[Records with scene code]
-*-*-

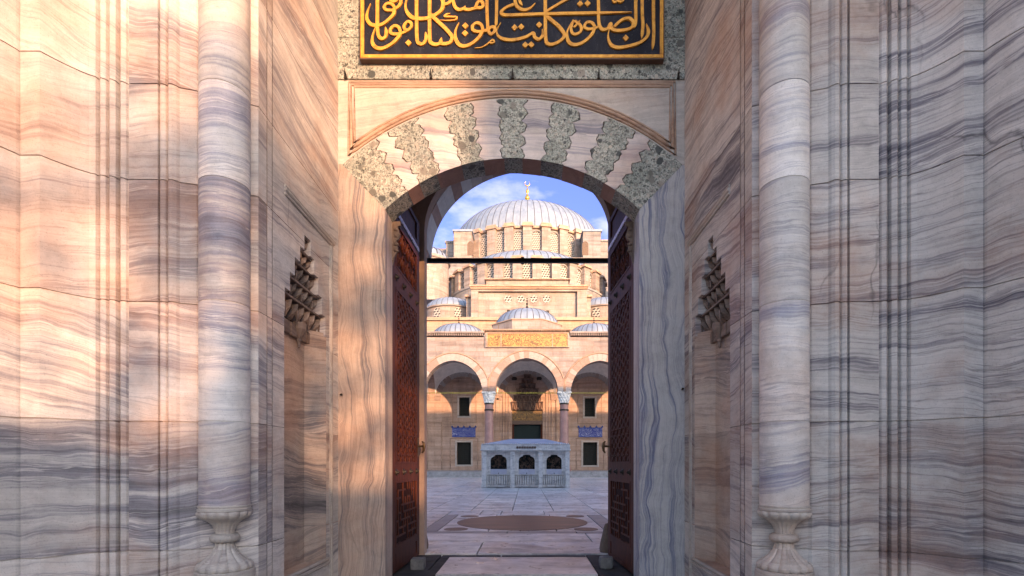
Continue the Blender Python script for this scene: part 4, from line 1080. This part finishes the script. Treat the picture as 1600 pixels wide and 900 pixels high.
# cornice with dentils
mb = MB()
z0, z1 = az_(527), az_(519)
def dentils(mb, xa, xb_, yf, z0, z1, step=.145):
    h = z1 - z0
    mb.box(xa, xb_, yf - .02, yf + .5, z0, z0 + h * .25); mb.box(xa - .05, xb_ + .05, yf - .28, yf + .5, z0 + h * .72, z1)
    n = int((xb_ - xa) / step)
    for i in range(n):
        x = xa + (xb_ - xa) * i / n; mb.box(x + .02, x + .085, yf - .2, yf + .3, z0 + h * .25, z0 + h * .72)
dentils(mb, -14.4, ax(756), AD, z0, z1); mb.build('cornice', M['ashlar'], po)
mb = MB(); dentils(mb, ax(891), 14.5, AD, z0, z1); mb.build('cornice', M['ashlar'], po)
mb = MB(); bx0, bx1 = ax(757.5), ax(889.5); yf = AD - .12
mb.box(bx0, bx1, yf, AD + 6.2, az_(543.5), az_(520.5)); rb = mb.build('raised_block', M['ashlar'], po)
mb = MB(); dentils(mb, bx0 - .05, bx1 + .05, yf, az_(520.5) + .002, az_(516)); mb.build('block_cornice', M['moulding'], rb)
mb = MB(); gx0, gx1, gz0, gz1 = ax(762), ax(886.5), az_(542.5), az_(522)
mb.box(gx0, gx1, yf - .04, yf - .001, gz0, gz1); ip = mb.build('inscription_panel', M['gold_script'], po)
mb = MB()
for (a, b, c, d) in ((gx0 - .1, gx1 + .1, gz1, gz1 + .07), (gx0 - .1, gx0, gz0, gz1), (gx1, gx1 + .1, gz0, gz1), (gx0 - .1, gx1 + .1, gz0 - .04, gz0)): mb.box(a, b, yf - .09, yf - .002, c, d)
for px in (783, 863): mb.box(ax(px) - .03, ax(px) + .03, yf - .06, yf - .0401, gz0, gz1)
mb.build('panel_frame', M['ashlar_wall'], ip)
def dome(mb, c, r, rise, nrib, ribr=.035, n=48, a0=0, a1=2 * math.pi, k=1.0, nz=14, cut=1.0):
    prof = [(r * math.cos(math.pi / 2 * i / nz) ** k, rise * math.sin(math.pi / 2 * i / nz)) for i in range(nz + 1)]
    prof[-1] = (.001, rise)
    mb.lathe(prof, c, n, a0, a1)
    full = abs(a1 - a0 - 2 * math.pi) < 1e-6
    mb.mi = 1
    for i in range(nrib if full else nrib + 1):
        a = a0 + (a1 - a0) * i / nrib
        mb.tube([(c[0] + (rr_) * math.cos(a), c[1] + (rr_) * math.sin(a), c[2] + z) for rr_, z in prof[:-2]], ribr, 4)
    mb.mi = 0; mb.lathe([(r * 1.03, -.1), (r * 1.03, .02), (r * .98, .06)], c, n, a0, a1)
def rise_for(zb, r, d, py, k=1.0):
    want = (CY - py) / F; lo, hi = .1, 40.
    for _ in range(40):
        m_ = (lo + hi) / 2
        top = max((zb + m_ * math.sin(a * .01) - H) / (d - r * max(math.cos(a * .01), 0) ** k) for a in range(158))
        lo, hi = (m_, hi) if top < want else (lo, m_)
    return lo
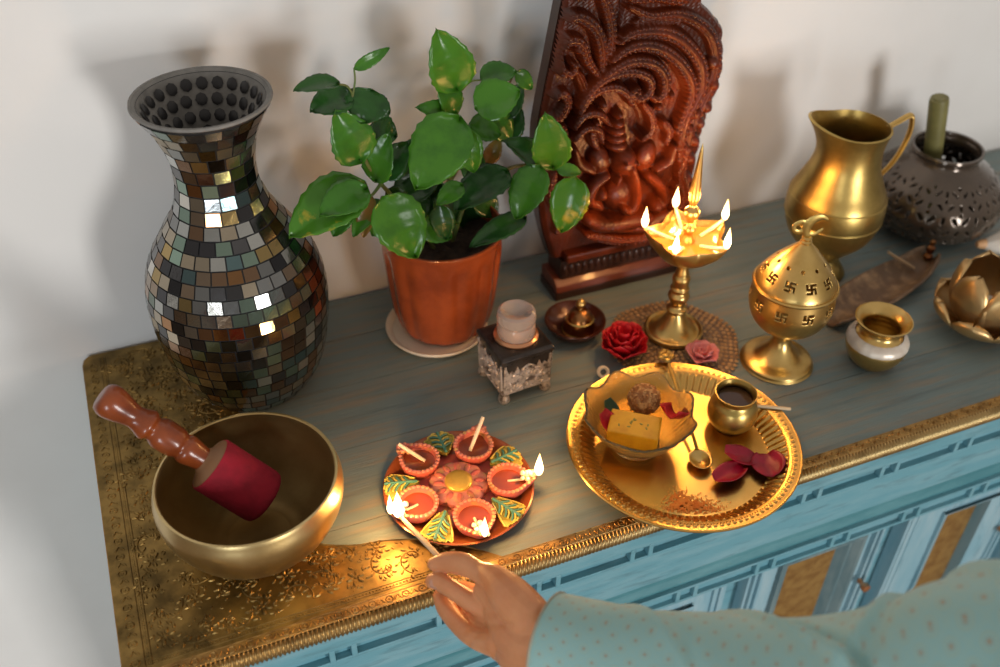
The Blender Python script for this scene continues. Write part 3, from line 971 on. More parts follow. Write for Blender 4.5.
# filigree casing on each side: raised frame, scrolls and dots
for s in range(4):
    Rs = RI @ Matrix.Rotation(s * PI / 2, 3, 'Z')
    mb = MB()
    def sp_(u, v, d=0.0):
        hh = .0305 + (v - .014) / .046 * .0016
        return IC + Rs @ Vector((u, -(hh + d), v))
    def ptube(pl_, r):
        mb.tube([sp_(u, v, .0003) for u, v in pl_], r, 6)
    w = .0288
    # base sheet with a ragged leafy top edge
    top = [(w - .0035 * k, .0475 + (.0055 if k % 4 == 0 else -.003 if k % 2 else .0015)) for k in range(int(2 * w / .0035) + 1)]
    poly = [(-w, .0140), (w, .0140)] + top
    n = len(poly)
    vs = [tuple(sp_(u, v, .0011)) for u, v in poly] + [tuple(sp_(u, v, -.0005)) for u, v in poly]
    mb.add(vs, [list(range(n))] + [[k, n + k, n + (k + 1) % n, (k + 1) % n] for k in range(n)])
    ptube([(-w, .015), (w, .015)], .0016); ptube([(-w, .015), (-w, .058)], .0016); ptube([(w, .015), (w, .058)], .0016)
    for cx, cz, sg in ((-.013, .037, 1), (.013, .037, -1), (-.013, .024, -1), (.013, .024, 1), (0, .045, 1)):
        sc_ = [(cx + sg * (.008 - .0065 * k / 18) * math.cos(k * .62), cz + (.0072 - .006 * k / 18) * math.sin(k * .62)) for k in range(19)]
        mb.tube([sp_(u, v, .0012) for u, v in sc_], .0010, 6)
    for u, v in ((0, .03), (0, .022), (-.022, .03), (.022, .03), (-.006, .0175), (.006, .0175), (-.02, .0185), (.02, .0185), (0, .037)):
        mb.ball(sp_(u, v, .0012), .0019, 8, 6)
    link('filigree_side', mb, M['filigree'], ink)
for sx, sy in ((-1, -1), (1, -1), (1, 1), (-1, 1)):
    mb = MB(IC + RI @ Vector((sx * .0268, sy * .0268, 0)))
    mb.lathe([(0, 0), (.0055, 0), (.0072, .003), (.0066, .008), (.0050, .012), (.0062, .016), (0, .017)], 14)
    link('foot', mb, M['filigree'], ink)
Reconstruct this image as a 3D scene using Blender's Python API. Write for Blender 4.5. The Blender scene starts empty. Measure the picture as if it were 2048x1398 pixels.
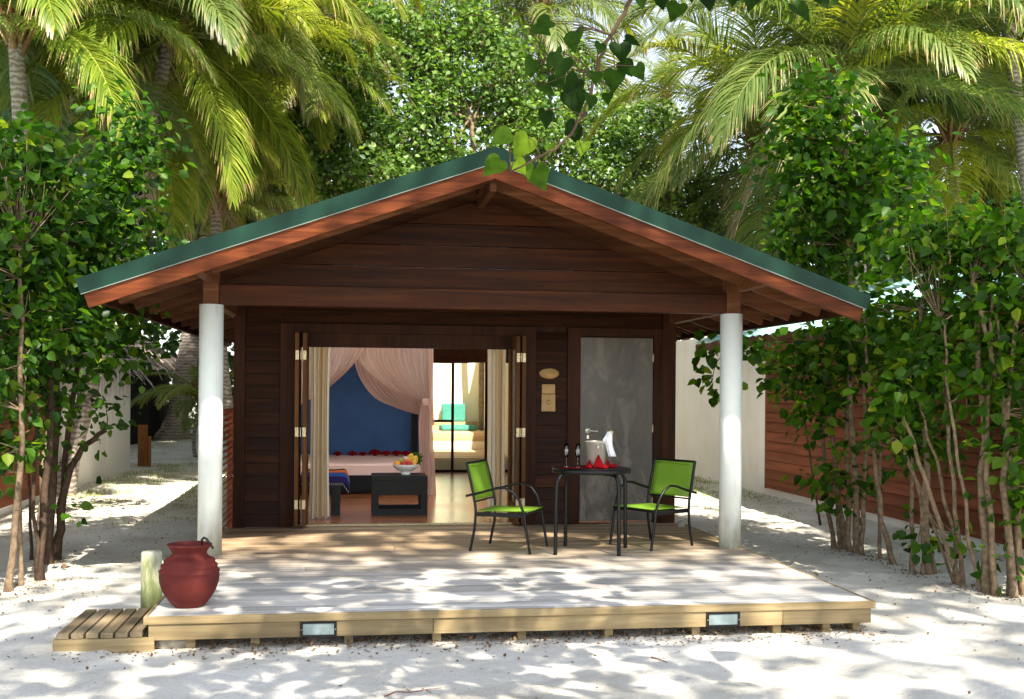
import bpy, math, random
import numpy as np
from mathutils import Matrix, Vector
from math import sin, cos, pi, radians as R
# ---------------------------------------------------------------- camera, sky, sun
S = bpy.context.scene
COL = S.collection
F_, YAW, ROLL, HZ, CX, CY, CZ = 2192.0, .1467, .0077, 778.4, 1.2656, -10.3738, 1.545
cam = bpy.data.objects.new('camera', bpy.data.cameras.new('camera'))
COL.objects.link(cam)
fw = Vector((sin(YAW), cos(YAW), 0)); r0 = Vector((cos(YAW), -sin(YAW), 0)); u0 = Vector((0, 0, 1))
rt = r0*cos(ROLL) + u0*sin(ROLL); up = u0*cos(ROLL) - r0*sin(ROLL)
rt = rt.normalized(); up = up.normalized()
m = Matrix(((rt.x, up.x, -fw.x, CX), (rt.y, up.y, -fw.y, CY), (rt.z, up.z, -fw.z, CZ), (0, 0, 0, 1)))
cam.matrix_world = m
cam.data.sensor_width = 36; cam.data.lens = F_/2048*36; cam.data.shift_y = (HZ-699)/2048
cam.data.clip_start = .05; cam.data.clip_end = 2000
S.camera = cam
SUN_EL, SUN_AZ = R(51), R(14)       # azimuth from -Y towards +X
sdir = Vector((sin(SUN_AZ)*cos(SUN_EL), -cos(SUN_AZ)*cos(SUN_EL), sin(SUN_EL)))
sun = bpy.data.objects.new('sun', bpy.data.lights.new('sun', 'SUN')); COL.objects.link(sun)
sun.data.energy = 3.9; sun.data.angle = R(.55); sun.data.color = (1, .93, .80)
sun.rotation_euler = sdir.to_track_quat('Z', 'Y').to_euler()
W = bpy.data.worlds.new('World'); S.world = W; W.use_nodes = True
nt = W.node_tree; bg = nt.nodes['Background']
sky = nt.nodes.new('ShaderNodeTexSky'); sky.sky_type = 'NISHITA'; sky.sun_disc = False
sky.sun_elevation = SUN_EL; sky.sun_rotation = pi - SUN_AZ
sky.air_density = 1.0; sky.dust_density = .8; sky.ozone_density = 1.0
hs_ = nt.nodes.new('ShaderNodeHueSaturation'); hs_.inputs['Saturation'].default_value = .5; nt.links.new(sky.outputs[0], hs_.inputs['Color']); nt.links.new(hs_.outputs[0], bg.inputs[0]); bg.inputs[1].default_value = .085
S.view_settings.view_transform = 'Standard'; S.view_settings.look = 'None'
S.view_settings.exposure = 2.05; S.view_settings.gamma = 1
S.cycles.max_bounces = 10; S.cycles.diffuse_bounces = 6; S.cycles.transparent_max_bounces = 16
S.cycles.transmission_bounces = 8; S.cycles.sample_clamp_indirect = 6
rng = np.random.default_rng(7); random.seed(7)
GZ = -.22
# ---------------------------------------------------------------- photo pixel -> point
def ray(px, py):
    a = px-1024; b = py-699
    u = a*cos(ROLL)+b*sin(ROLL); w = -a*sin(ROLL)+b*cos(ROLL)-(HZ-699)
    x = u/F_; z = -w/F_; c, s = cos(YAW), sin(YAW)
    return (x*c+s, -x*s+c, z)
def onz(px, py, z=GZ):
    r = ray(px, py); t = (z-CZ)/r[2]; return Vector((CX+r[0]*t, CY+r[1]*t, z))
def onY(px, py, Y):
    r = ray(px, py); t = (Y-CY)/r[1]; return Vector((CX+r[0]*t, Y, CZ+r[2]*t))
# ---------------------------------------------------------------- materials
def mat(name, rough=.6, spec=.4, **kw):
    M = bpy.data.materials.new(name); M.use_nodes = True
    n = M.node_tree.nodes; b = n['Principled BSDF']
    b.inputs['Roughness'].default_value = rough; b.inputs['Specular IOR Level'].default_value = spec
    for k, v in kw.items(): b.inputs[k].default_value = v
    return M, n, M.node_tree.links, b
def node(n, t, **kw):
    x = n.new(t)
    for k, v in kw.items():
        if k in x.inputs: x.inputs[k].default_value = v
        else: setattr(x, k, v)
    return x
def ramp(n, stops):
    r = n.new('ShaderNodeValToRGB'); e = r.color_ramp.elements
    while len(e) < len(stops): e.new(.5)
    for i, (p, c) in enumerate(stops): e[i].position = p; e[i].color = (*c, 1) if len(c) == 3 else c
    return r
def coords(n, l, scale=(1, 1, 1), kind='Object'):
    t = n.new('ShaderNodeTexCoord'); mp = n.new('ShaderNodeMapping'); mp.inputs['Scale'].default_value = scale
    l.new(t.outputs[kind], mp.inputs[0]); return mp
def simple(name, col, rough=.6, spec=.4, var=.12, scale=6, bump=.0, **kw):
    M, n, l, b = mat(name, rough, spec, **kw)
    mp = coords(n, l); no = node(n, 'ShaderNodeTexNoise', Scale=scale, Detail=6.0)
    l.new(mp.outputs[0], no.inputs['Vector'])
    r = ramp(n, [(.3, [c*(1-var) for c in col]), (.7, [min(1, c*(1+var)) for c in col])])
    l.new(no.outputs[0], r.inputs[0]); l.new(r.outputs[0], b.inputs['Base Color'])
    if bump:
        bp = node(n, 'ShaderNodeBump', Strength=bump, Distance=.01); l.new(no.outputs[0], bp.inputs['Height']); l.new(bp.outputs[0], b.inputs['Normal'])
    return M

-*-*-

Your task is to reproduce exactly the lines beginning at the line containing "The Blender Python script for this scene continues." and ending at the line containing "link('foot', mb, M['filigree'], ink)", inclusive.

OUTPUT FOR THIS EXERCISE
The Blender Python script for this scene continues. Write part 3, from line 971 on. More parts follow. Write for Blender 4.5.
# filigree casing on each side: raised frame, scrolls and dots
for s in range(4):
    Rs = RI @ Matrix.Rotation(s * PI / 2, 3, 'Z')
    mb = MB()
    def sp_(u, v, d=0.0):
        hh = .0305 + (v - .014) / .046 * .0016
        return IC + Rs @ Vector((u, -(hh + d), v))
    def ptube(pl_, r):
        mb.tube([sp_(u, v, .0003) for u, v in pl_], r, 6)
    w = .0288
    # base sheet with a ragged leafy top edge
    top = [(w - .0035 * k, .0475 + (.0055 if k % 4 == 0 else -.003 if k % 2 else .0015)) for k in range(int(2 * w / .0035) + 1)]
    poly = [(-w, .0140), (w, .0140)] + top
    n = len(poly)
    vs = [tuple(sp_(u, v, .0011)) for u, v in poly] + [tuple(sp_(u, v, -.0005)) for u, v in poly]
    mb.add(vs, [list(range(n))] + [[k, n + k, n + (k + 1) % n, (k + 1) % n] for k in range(n)])
    ptube([(-w, .015), (w, .015)], .0016); ptube([(-w, .015), (-w, .058)], .0016); ptube([(w, .015), (w, .058)], .0016)
    for cx, cz, sg in ((-.013, .037, 1), (.013, .037, -1), (-.013, .024, -1), (.013, .024, 1), (0, .045, 1)):
        sc_ = [(cx + sg * (.008 - .0065 * k / 18) * math.cos(k * .62), cz + (.0072 - .006 * k / 18) * math.sin(k * .62)) for k in range(19)]
        mb.tube([sp_(u, v, .0012) for u, v in sc_], .0010, 6)
    for u, v in ((0, .03), (0, .022), (-.022, .03), (.022, .03), (-.006, .0175), (.006, .0175), (-.02, .0185), (.02, .0185), (0, .037)):
        mb.ball(sp_(u, v, .0012), .0019, 8, 6)
    link('filigree_side', mb, M['filigree'], ink)
for sx, sy in ((-1, -1), (1, -1), (1, 1), (-1, 1)):
    mb = MB(IC + RI @ Vector((sx * .0268, sy * .0268, 0)))
    mb.lathe([(0, 0), (.0055, 0), (.0072, .003), (.0066, .008), (.0050, .012), (.0062, .016), (0, .017)], 14)
    link('foot', mb, M['filigree'], ink)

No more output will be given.